"No one ever understood disaster until it came," wrote Josephine Herbst in Nothing Is Sacred. Sadly, people who are now facing hurricane inundations, wildfires, and earthquakes know that feeling of having what you cherish ripped away. Whether it's a loved one, your property, or your sense of security that's gone, the loss is real and searing.

People in times gone by could chalk up natural disasters to the stars: The word comes from the Latin dis- (negation) + astrum ("star") — an ill-fated star. But we do not have that luxury, given the science of climate change. We cannot say exactly to what extent global warming is contributing to current disasters, but we can say for sure that continuing on our current path is perilous.

Our response to the disasters needs to be two-fold: compassionately and wisely addressing the immediate crisis — as the "Cajun Navy," the Red Cross, and others of good heart have been doing — and taking a freshly sober look at the big picture. We are not lacking for knowledge about how to live in greater harmony with the earth, but we are pinned in place by old habits.
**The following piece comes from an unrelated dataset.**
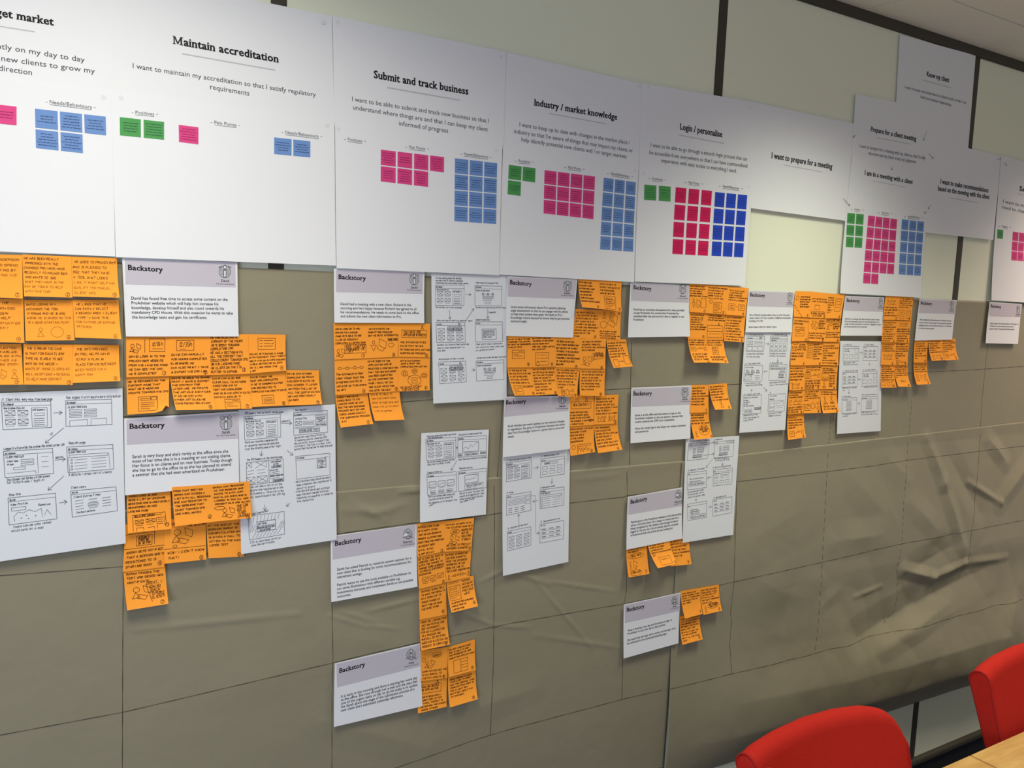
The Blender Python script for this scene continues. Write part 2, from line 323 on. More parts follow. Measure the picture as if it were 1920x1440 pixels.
# ------------------------------------------------------------------ papers on the wall
class Sheet:
    def __init__(s, name, label, cat, group, m, px, d, nu=8, nv=8, p=2.0, wave=0.0, cut=None):
        "px: the four corners TL TR BR BL in the photograph; d: their distances from the wall in mm"
        if not isinstance(d, (tuple, list)): d = (d,)*4
        s.d = [(x+(0 if name == 'printed_sheet' else 4.0))/1000 for x in d]; s.c = [P(a[0], a[1], dd) for a, dd in zip(px, s.d)]
        s.p = p; s.wave = wave; s.seed = R.random()*50; s.B = {}
        c = s.c; s.W = ((c[1]-c[0]).length+(c[2]-c[3]).length)/2; s.H = ((c[3]-c[0]).length+(c[2]-c[1]).length)/2
        o0 = s.pt(.5, .5); s.o0 = o0; V = []; Fc = []; n = nu+1
        for k in (0, 1):
            for j in range(nv+1):
                for i in range(nu+1):
                    q = s.pt(i/nu, j/nv, -.00018*k)-o0
                    if cut and j == nv and i >= nu-1: q = q+Vector((-.006 if i == nu else 0, 0, cut if i == nu else cut*.25))
                    V.append(tuple(q))
        N = n*(nv+1)
        for j in range(nv):
            for i in range(nu):
                a = j*n+i; Fc.append((a, a+n, a+n+1, a+1)); Fc.append((N+a, N+a+1, N+a+n+1, N+a+n))
        rim = [i for i in range(n)]+[j*n+nu for j in range(1, nv+1)]+[nv*n+i for i in range(nu-1, -1, -1)]+[j*n for j in range(nv-1, 0, -1)]
        for a, b in zip(rim, rim[1:]+rim[:1]):
            k = len(V); V += [V[a], V[b], V[N+b], V[N+a]]; Fc.append((k, k+1, k+2, k+3))
        s.o = mesh_obj(name, V, Fc, m, None, tuple(o0), True)
        for k in range(2*nu*nv, len(s.o.data.polygons)): s.o.data.polygons[k].use_smooth = False
        tag(s.o, label, cat, group)
    def depth(s, u, v):
        d = s.d; vv = max(0, v)**s.p
        z = (d[0]*(1-u)+d[1]*u)*(1-vv)+(d[3]*(1-u)+d[2]*u)*vv
        if s.wave: z += s.wave*(.5+.5*noise.noise(Vector((u*1.7+s.seed, v*1.5, s.seed))))
        return z
    def pt(s, u, v, off=0.0):
        c = s.c; q = (c[0]*(1-u)+c[1]*u)*(1-v)+(c[3]*(1-u)+c[2]*u)*v
        return Vector((q.x, -s.depth(u, v)-off, q.z))
    def uv(s, x, y):
        "sheet coordinates of what the photograph shows at this pixel"
        u = v = .5; c = s.c
        for _ in range(7):
            t = P(x, y, s.depth(max(0, min(1, u)), max(0, min(1, v)))); q = (c[0]*(1-u)+c[1]*u)*(1-v)+(c[3]*(1-u)+c[2]*u)*v
            du = (c[1]-c[0])*(1-v)+(c[2]-c[3])*v; dv = (c[3]-c[0])*(1-u)+(c[2]-c[1])*u
            rx, rz = t.x-q.x, t.z-q.z; det = du.x*dv.z-dv.x*du.z
            u += (rx*dv.z-dv.x*rz)/det; v += (du.x*rz-rx*du.z)/det
        return u, v
    def bucket(s, *k): return s.B.setdefault(k, ([], []))
    def poly(s, bk, uvs, off=.00035):
        V, Fc = s.bucket(*bk); k = len(V)
        V += [tuple(s.pt(u, v, off)-s.o0) for u, v in uvs]; Fc.append(tuple(range(k, k+len(uvs))))
    def stroke(s, bk, uvs, w=.0009, off=.0004):
        V, Fc = s.bucket(*bk)
        for (a, b) in zip(uvs[:-1], uvs[1:]):
            dx, dy = (b[0]-a[0])*s.W, (b[1]-a[1])*s.H; L = math.hypot(dx, dy) or 1e-6
            ex_, ey_ = dx/L*w*.35, dy/L*w*.35; nx_, ny_ = -dy/L*w/2, dx/L*w/2
            n = max(1, int(L/.02)); k = len(V)
            for i in range(n+1):
                t = i/n; x = a[0]*s.W+dx*t+(ex_ if i == n else -ex_ if i == 0 else 0); y = a[1]*s.H+dy*t+(ey_ if i == n else -ey_ if i == 0 else 0)
                V.append(tuple(s.pt((x+nx_)/s.W, (y+ny_)/s.H, off)-s.o0)); V.append(tuple(s.pt((x-nx_)/s.W, (y-ny_)/s.H, off)-s.o0))
                if i: Fc.append((k+2*i-2, k+2*i-1, k+2*i+1, k+2*i))
    def hand(s, bk, text, uv0, uv1, cap, w=.0009, fit=True, maxr=1.15):
        "hand lettering from uv0 towards uv1; cap is the letter height as a fraction of the sheet height"
        nat = hand_w(text); dx = (uv1[0]-uv0[0])*s.W; L = math.hypot(dx, (uv1[1]-uv0[1])*s.H)
        k = L/nat if fit else cap*s.H/6
        k = min(k, cap*s.H/6*maxr)
        tx, ty = (uv1[0]-uv0[0])/L, (uv1[1]-uv0[1])/L; x = 0; g = cap/6
        for ch in text:
            for st in GS.get(ch, []):
                jx, jy, sc = R.uniform(-.35, .35), R.uniform(-.4, .4), R.uniform(.88, 1.08)
                pts = []
                for (px_, py_) in st:
                    gx = (x+px_*.95+py_*.12+jx+R.uniform(-.15, .15))*k; gy = (py_*sc+jy+R.uniform(-.15, .15))*g
                    pts.append((uv0[0]+tx*gx, uv0[1]+ty*gx-gy))
                s.stroke(bk, pts, w)
            x += 3.2 if ch == ' ' else (3.4 if ch in "Iil.,'!1" else 5.4)
    def type(s, bk, text, p0, p1, cap_px, bold=0.0, serif=False, px=True, width=None):
        "print from pixel p0 to pixel p1 along the baseline, capitals cap_px pixels high"
        V0, F0, w0 = print_geo(text, bold, serif)
        a = s.uv(*p0) if px else p0; b = s.uv(*p1) if px else p1
        if px: c = s.uv(p0[0], p0[1]-cap_px); up_ = a[1]-c[1]
        else: up_ = cap_px
        V, Fc = s.bucket(*bk); k = len(V); f = (width/w0) if width else 1/w0
        for x, y in V0:
            V.append(tuple(s.pt(a[0]+(b[0]-a[0])*x*f, a[1]+(b[1]-a[1])*x*f-up_*y/CAP, .00045)-s.o0))
        for q in F0: Fc.append(tuple(i+k for i in q))
    def done(s):
        for k, (V, Fc) in s.B.items():
            if Fc: mesh_obj(k[0], V, Fc, k[1], s.o)
        return s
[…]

And so we pray this news . . .

Prayerfully carry with you the riddle, "What can I do?" -- bearing in mind that sometimes the answer will be "less." Let the question permeate your observations and decisions, so that we can at least inch closer to being good stewards of each other and the Earth.

Second, as you watch or hear news reports about the flooding and other natural disasters, make a practice of repeating this flash prayer: "God be with those in trouble and with those arriving to help."